* What you need to do: Every record here needs to be written out again exactly.

**** Exercise material ****

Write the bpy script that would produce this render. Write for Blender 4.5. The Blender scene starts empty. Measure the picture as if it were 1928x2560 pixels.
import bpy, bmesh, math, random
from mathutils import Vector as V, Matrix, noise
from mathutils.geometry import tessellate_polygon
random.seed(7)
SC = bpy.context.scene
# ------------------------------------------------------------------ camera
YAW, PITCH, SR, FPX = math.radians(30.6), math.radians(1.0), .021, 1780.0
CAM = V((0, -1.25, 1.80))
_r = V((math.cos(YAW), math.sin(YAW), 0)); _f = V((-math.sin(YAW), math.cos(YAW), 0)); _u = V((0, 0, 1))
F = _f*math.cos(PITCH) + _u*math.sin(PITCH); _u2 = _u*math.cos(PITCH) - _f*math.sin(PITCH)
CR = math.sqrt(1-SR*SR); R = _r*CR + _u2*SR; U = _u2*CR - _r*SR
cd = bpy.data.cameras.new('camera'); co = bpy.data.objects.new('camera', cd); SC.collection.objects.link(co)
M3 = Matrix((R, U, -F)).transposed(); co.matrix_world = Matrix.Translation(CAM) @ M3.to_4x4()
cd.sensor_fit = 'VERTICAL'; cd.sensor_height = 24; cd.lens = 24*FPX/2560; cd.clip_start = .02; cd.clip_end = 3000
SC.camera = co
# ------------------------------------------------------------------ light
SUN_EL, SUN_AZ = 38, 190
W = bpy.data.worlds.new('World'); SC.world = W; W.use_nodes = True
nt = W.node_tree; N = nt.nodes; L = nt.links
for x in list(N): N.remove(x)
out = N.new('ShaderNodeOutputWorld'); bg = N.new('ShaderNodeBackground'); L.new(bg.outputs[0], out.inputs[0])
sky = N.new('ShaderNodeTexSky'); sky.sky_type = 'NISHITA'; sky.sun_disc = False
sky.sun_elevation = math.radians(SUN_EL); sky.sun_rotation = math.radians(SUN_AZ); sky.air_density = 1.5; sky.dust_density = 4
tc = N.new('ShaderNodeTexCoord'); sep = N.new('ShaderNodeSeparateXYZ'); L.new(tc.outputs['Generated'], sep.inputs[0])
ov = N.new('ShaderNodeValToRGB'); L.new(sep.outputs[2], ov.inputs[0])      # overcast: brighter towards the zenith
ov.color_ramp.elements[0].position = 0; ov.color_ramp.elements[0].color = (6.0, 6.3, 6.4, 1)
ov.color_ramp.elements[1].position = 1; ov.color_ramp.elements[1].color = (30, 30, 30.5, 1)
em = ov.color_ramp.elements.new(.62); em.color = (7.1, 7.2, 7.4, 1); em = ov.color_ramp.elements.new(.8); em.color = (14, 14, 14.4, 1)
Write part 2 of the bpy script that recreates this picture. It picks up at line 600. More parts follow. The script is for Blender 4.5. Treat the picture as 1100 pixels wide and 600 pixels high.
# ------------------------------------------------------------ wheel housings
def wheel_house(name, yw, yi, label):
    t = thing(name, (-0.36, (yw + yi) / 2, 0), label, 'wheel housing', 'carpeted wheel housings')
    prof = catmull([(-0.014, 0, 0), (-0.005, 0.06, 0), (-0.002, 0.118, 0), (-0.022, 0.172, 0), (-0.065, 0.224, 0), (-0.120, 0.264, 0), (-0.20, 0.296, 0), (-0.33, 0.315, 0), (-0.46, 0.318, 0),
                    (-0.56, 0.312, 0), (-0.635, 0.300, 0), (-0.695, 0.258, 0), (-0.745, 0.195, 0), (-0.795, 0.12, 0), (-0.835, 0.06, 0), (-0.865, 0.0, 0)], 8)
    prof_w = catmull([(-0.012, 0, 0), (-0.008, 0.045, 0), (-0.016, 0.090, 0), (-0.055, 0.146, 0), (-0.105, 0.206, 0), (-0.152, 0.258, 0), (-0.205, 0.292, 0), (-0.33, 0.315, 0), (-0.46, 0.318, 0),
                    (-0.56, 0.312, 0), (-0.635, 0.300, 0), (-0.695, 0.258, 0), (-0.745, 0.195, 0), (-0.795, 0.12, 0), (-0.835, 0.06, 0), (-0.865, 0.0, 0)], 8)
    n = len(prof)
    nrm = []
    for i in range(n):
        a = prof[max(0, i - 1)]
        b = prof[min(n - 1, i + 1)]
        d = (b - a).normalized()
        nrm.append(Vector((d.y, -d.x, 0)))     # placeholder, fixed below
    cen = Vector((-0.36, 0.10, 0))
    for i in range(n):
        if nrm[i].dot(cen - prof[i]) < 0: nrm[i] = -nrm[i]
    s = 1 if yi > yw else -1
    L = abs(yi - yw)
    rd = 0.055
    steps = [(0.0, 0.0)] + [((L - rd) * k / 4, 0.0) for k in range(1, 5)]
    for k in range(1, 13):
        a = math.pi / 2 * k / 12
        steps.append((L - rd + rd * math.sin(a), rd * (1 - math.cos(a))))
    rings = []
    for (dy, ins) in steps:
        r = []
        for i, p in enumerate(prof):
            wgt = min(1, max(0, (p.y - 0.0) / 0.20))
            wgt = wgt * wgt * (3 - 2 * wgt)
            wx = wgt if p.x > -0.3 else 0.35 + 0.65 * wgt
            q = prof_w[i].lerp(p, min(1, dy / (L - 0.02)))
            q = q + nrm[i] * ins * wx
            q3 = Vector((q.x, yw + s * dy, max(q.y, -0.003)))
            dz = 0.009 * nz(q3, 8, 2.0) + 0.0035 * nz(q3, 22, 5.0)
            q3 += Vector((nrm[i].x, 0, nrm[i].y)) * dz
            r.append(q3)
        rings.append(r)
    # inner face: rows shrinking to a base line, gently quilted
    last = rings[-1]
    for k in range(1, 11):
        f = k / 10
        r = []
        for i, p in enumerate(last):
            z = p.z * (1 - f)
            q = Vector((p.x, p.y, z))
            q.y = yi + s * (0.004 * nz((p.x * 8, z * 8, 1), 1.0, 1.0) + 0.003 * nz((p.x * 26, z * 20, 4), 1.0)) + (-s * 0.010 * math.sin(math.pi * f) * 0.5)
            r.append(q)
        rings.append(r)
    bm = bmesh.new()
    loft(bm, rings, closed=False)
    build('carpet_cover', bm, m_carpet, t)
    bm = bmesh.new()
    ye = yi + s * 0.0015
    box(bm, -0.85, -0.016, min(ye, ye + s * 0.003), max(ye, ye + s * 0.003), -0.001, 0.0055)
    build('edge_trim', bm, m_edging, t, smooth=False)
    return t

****

* Task output:
Write the bpy script that would produce this render. Write for Blender 4.5. The Blender scene starts empty. Measure the picture as if it were 1928x2560 pixels.
import bpy, bmesh, math, random
from mathutils import Vector as V, Matrix, noise
from mathutils.geometry import tessellate_polygon
random.seed(7)
SC = bpy.context.scene
# ------------------------------------------------------------------ camera
YAW, PITCH, SR, FPX = math.radians(30.6), math.radians(1.0), .021, 1780.0
CAM = V((0, -1.25, 1.80))
_r = V((math.cos(YAW), math.sin(YAW), 0)); _f = V((-math.sin(YAW), math.cos(YAW), 0)); _u = V((0, 0, 1))
F = _f*math.cos(PITCH) + _u*math.sin(PITCH); _u2 = _u*math.cos(PITCH) - _f*math.sin(PITCH)
CR = math.sqrt(1-SR*SR); R = _r*CR + _u2*SR; U = _u2*CR - _r*SR
cd = bpy.data.cameras.new('camera'); co = bpy.data.objects.new('camera', cd); SC.collection.objects.link(co)
M3 = Matrix((R, U, -F)).transposed(); co.matrix_world = Matrix.Translation(CAM) @ M3.to_4x4()
cd.sensor_fit = 'VERTICAL'; cd.sensor_height = 24; cd.lens = 24*FPX/2560; cd.clip_start = .02; cd.clip_end = 3000
SC.camera = co
# ------------------------------------------------------------------ light
SUN_EL, SUN_AZ = 38, 190
W = bpy.data.worlds.new('World'); SC.world = W; W.use_nodes = True
nt = W.node_tree; N = nt.nodes; L = nt.links
for x in list(N): N.remove(x)
out = N.new('ShaderNodeOutputWorld'); bg = N.new('ShaderNodeBackground'); L.new(bg.outputs[0], out.inputs[0])
sky = N.new('ShaderNodeTexSky'); sky.sky_type = 'NISHITA'; sky.sun_disc = False
sky.sun_elevation = math.radians(SUN_EL); sky.sun_rotation = math.radians(SUN_AZ); sky.air_density = 1.5; sky.dust_density = 4
tc = N.new('ShaderNodeTexCoord'); sep = N.new('ShaderNodeSeparateXYZ'); L.new(tc.outputs['Generated'], sep.inputs[0])
ov = N.new('ShaderNodeValToRGB'); L.new(sep.outputs[2], ov.inputs[0])      # overcast: brighter towards the zenith
ov.color_ramp.elements[0].position = 0; ov.color_ramp.elements[0].color = (6.0, 6.3, 6.4, 1)
ov.color_ramp.elements[1].position = 1; ov.color_ramp.elements[1].color = (30, 30, 30.5, 1)
em = ov.color_ramp.elements.new(.62); em.color = (7.1, 7.2, 7.4, 1); em = ov.color_ramp.elements.new(.8); em.color = (14, 14, 14.4, 1)
Write part 2 of the bpy script that recreates this picture. It picks up at line 600. More parts follow. The script is for Blender 4.5. Treat the picture as 1100 pixels wide and 600 pixels high.
# ------------------------------------------------------------ wheel housings
def wheel_house(name, yw, yi, label):
    t = thing(name, (-0.36, (yw + yi) / 2, 0), label, 'wheel housing', 'carpeted wheel housings')
    prof = catmull([(-0.014, 0, 0), (-0.005, 0.06, 0), (-0.002, 0.118, 0), (-0.022, 0.172, 0), (-0.065, 0.224, 0), (-0.120, 0.264, 0), (-0.20, 0.296, 0), (-0.33, 0.315, 0), (-0.46, 0.318, 0),
                    (-0.56, 0.312, 0), (-0.635, 0.300, 0), (-0.695, 0.258, 0), (-0.745, 0.195, 0), (-0.795, 0.12, 0), (-0.835, 0.06, 0), (-0.865, 0.0, 0)], 8)
    prof_w = catmull([(-0.012, 0, 0), (-0.008, 0.045, 0), (-0.016, 0.090, 0), (-0.055, 0.146, 0), (-0.105, 0.206, 0), (-0.152, 0.258, 0), (-0.205, 0.292, 0), (-0.33, 0.315, 0), (-0.46, 0.318, 0),
                    (-0.56, 0.312, 0), (-0.635, 0.300, 0), (-0.695, 0.258, 0), (-0.745, 0.195, 0), (-0.795, 0.12, 0), (-0.835, 0.06, 0), (-0.865, 0.0, 0)], 8)
    n = len(prof)
    nrm = []
    for i in range(n):
        a = prof[max(0, i - 1)]
        b = prof[min(n - 1, i + 1)]
        d = (b - a).normalized()
        nrm.append(Vector((d.y, -d.x, 0)))     # placeholder, fixed below
    cen = Vector((-0.36, 0.10, 0))
    for i in range(n):
        if nrm[i].dot(cen - prof[i]) < 0: nrm[i] = -nrm[i]
    s = 1 if yi > yw else -1
    L = abs(yi - yw)
    rd = 0.055
    steps = [(0.0, 0.0)] + [((L - rd) * k / 4, 0.0) for k in range(1, 5)]
    for k in range(1, 13):
        a = math.pi / 2 * k / 12
        steps.append((L - rd + rd * math.sin(a), rd * (1 - math.cos(a))))
    rings = []
    for (dy, ins) in steps:
        r = []
        for i, p in enumerate(prof):
            wgt = min(1, max(0, (p.y - 0.0) / 0.20))
            wgt = wgt * wgt * (3 - 2 * wgt)
            wx = wgt if p.x > -0.3 else 0.35 + 0.65 * wgt
            q = prof_w[i].lerp(p, min(1, dy / (L - 0.02)))
            q = q + nrm[i] * ins * wx
            q3 = Vector((q.x, yw + s * dy, max(q.y, -0.003)))
            dz = 0.009 * nz(q3, 8, 2.0) + 0.0035 * nz(q3, 22, 5.0)
            q3 += Vector((nrm[i].x, 0, nrm[i].y)) * dz
            r.append(q3)
        rings.append(r)
    # inner face: rows shrinking to a base line, gently quilted
    last = rings[-1]
    for k in range(1, 11):
        f = k / 10
        r = []
        for i, p in enumerate(last):
            z = p.z * (1 - f)
            q = Vector((p.x, p.y, z))
            q.y = yi + s * (0.004 * nz((p.x * 8, z * 8, 1), 1.0, 1.0) + 0.003 * nz((p.x * 26, z * 20, 4), 1.0)) + (-s * 0.010 * math.sin(math.pi * f) * 0.5)
            r.append(q)
        rings.append(r)
    bm = bmesh.new()
    loft(bm, rings, closed=False)
    build('carpet_cover', bm, m_carpet, t)
    bm = bmesh.new()
    ye = yi + s * 0.0015
    box(bm, -0.85, -0.016, min(ye, ye + s * 0.003), max(ye, ye + s * 0.003), -0.001, 0.0055)
    build('edge_trim', bm, m_edging, t, smooth=False)
    return t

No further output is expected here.